Until small businesses share in the economic recovery, there won't be enough private-sector employees paying income taxes to start reducing the federal deficit. Small businesses created nearly 65% of new U.S. jobs during a 15-year period. These openings resulted from thoughtful management, hard work and, in many cases, loans from community banks. In 2009, Sen. Jeff Merkley noted that community banks "hold 11% of total industry assets but make 38% of small-business and farm loans." Now these loans and openings are fewer because, in the recent downturn, federal banking regulators ordered many community banks to reduce their total assets per dollar of equity capital.
Federal "leverage ratio" orders require Tier 1 (equity) capital as a percentage of a bank's total assets. Unlike "risk-based" capital requirements, leverage ratio requirements treat all assets alike, regardless of predicted or proven risk and regardless of variations in risk management capabilities. These orders restrict bad old assets and good new assets, risky loans and safe loans.
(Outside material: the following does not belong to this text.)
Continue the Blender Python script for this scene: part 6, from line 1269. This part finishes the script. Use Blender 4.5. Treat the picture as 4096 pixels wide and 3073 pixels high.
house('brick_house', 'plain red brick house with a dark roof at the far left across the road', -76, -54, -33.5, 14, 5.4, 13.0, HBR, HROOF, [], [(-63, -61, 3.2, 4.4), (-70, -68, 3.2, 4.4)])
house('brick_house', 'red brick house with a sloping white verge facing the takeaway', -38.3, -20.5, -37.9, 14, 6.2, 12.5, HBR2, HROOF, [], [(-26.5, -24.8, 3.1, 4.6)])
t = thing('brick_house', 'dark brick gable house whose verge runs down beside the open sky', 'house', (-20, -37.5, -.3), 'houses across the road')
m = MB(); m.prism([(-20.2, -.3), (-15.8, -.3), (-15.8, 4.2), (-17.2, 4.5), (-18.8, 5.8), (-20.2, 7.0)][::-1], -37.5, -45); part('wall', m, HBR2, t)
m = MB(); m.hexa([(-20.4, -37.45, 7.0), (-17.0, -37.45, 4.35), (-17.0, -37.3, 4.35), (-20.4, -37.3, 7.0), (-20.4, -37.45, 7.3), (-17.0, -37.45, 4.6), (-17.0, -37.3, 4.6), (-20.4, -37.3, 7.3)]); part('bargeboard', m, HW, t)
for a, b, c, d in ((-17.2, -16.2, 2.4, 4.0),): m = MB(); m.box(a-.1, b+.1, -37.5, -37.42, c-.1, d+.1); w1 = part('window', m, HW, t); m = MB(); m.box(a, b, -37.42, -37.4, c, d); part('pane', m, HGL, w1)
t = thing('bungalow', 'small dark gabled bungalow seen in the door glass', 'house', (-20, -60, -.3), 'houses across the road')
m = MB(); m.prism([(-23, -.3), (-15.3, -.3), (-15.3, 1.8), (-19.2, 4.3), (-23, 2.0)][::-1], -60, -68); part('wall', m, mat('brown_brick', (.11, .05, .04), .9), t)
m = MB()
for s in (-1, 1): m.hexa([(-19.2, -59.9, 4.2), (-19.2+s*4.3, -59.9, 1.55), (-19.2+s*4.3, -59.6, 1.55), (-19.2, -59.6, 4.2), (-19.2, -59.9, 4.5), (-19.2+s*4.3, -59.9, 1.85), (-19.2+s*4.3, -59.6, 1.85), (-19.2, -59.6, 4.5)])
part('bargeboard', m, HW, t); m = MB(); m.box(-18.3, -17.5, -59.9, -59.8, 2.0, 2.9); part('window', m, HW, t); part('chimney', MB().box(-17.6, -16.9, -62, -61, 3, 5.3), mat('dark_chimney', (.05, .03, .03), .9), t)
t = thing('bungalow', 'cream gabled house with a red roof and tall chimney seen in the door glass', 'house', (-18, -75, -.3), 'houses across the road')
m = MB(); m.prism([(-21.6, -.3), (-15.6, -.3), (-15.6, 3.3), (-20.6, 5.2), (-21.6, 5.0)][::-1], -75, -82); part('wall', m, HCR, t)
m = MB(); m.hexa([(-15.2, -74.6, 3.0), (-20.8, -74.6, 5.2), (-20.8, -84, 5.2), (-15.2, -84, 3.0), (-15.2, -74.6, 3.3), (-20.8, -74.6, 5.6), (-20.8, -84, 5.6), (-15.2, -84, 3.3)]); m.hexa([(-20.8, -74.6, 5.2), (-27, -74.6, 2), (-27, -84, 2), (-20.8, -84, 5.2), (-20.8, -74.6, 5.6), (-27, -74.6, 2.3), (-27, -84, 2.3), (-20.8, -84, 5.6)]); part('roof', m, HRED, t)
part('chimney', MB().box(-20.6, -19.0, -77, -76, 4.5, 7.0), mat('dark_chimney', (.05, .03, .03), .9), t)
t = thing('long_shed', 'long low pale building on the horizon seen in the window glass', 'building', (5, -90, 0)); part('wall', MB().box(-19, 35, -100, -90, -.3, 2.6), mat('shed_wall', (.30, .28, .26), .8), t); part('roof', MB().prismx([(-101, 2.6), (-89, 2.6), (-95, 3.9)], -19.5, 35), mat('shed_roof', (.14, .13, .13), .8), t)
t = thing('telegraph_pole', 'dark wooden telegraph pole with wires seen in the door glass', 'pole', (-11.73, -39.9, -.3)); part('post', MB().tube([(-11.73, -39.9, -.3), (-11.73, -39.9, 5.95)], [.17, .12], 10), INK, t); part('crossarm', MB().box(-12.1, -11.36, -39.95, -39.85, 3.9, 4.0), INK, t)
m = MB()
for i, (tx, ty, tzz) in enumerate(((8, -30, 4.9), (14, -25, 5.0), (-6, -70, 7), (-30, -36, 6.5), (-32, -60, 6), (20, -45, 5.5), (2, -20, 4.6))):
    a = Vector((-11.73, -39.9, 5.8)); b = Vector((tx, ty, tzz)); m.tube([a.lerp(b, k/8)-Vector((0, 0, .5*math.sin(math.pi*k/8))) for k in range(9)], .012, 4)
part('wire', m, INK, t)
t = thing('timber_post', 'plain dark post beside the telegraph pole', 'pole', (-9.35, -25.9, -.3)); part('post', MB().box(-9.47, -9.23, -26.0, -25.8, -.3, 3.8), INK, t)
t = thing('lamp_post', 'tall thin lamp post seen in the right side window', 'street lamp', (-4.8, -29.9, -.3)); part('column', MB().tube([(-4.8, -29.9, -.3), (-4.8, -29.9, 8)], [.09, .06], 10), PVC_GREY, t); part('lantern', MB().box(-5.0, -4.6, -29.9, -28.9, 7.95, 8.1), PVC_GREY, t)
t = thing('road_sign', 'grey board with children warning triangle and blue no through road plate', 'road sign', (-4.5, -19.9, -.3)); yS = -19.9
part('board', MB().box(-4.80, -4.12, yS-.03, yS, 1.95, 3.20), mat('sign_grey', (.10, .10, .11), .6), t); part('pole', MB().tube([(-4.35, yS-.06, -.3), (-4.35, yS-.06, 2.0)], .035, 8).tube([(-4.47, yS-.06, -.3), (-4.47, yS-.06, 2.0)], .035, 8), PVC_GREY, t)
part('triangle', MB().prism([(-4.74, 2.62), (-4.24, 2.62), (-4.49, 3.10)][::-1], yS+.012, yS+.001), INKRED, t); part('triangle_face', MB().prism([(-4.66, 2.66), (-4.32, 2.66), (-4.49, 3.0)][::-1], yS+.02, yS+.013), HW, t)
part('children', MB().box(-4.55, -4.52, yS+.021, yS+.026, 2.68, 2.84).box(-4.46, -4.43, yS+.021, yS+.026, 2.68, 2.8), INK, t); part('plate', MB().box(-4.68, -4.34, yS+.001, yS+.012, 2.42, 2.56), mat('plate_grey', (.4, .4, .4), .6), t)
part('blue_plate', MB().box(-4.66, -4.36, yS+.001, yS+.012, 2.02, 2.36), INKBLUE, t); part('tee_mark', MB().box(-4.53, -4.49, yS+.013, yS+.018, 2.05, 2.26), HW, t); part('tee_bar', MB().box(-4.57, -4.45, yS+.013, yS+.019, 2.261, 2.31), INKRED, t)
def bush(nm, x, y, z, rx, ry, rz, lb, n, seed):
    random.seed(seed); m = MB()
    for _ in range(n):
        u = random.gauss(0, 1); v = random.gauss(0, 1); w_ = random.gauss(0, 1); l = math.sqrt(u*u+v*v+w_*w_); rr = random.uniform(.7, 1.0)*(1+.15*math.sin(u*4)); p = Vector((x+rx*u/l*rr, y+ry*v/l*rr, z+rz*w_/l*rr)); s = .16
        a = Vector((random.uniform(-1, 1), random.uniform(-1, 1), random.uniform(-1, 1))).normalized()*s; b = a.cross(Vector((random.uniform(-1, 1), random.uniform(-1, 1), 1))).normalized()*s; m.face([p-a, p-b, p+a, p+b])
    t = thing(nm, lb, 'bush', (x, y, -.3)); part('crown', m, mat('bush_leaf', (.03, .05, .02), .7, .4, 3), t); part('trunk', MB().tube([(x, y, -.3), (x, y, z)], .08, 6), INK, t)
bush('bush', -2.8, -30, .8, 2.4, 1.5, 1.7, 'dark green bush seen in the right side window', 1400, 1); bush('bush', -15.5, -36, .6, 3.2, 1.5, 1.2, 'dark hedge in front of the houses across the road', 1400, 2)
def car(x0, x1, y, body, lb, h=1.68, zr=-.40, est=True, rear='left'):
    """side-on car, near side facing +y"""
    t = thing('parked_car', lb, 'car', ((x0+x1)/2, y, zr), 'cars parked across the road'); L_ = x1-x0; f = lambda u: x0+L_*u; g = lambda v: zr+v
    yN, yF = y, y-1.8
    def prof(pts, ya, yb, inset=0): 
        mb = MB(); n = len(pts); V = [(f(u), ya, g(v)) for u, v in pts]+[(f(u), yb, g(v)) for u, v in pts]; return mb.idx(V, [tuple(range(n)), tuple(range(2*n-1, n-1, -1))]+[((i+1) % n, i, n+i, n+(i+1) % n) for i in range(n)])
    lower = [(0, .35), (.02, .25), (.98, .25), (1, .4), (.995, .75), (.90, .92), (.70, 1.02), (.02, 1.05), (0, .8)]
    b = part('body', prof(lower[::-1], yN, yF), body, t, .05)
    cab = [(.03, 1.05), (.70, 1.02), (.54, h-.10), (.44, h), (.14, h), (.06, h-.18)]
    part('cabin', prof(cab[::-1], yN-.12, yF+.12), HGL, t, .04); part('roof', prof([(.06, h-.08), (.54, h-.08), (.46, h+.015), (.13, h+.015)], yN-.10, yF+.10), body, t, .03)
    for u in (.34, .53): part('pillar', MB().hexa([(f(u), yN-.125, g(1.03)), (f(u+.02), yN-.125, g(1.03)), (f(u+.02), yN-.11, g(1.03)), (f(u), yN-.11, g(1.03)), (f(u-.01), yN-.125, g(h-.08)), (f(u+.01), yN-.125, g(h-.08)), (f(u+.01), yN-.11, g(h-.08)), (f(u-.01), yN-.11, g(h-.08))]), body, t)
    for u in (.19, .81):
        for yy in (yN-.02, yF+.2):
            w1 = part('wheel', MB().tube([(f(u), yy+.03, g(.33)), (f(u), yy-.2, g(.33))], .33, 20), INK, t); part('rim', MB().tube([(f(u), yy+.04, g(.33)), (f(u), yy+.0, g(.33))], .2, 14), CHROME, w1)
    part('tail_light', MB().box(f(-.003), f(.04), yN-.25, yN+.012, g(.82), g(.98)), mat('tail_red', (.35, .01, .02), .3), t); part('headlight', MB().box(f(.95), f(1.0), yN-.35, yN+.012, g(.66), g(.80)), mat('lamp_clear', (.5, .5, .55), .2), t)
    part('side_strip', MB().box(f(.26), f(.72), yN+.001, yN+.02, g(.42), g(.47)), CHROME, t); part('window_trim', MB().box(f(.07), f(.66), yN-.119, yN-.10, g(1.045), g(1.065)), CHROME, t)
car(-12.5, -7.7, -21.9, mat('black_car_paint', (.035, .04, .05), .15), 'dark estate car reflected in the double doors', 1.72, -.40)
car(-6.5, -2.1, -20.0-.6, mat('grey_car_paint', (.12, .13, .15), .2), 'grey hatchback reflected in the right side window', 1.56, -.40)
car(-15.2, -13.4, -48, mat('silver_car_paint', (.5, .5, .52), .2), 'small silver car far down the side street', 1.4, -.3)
Treating all loans alike unnecessarily harms small businesses. They generally haven't defaulted on their loans. Most of them didn't obtain the commercial real estate or construction loans that provoked the issuance of the orders requiring greater capital. Thus, most are innocent bystanders, but high administrative expenses keep their loans from generating strong returns. They cannot qualify (and often are categorized as having "weak credit demand") under the standards needed for adequate returns on capital, when regulators require excessive capital.
Regulators avoided an excessive requirement in 1992. They determined that a "well-capitalized" bank could have a "leverage ratio of 5% or greater."
Joe Peek and Eric Rosengren (now the Federal Reserve Bank of Boston's chief executive) confirmed that higher requirements hurt small businesses. In "Bank Regulation and the Credit Crunch" (1993), they demonstrated that federal orders requiring a "leverage ratio, usually 6%," had a statistically significant adverse effect on the availability of credit for New England's small businesses.
This year, the Dodd-Frank Act prescribed a higher leverage capital requirement for a nonbank company that "poses a grave threat to the financial stability of the United States." The act would require a "debt-to-equity ratio of no more than 15 to 1" — equivalent to a 6.25% leverage ratio of equity to assets.
The Basel III capital maintenance requirements are percentages of "risk-based" assets, not total assets. The Basel Committee on Banking Supervision will merely "test" (measure and monitor) a 3% leverage ratio that may become a Basel capital maintenance requirement by 2018.
Since 2008, however, the Federal Deposit Insurance Corp.'s San Francisco regional office has issued 36 orders requiring much higher Tier 1 capital at banks in our home states. The 30 orders in Washington each required at least 10% Tier 1 capital, and the six in Arizona averaged 10.2%. To comply with a 10% requirement, a bank can hold no more than $10 of assets for each $1 of equity.
Of those 36 banks, 30 had less than $1.5 billion of assets and only one had more than $10 billion. They cannot lend like big banks, whose lower capital requirements allow profits from more lucrative activities to cross-subsidize small-business lending. Small-business credits have increased at JPMorgan Chase Bank, whose Sept. 30, 2010, leverage ratio of 6.26% allowed $15.96 of assets per dollar of equity. If allowed 6.26% leverage ratios, community banks could make more small-business loans.
What justifies requiring 10% leverage capital in community banks, since economists found 6% requirements hurt small businesses, Dodd-Frank requires 6.25% for "a grave threat to the financial stability of the United States" and Basel's 3% leverage ratio is only a test? Trouble with some assets should not justify requiring a 10% cushion for all assets, unless management deficiencies affect all assets.
Regulators can examine a community bank's entire operations. If they identify deficiencies in risk management for assets in a certain category, posing a grave threat to the financial stability of the bank, then exceptionally high capital suits the assets in that category only. Before requiring such capital for other assets, the regulator should need to specify deficiencies in risk management affecting those other assets.
In last year's law allocating $30 billion in U.S. Treasury funds to invest in community banks (if they commit to pay 9% dividends after the first four and a half years of the investment term), Congress criticized the interaction of "regulatory capital requirements and lending standards, which is a contributing cause of decreased small-business lending." As protection against this cause, Congress should prescribe that deficiencies affecting all assets must be specified to validate ordering any community bank to exceed 8% "leverage" capital.
Rather than protect banks, excessive "leverage" capital requirements cause collateral damage that undermines the whole economy, ironically including banks. Credit crunches keep small businesses from hiring. Prolonged macro-level unemployment may force the economy through structural changes, undermining the demand for commercial real estate and endangering banks that made commercial real estate loans. Requiring high capital for all assets imperils banks and small businesses' years of thoughtful, hard work. Foreseeing these risks, bank regulators should adjust capital requirements without waiting for remedial legislation.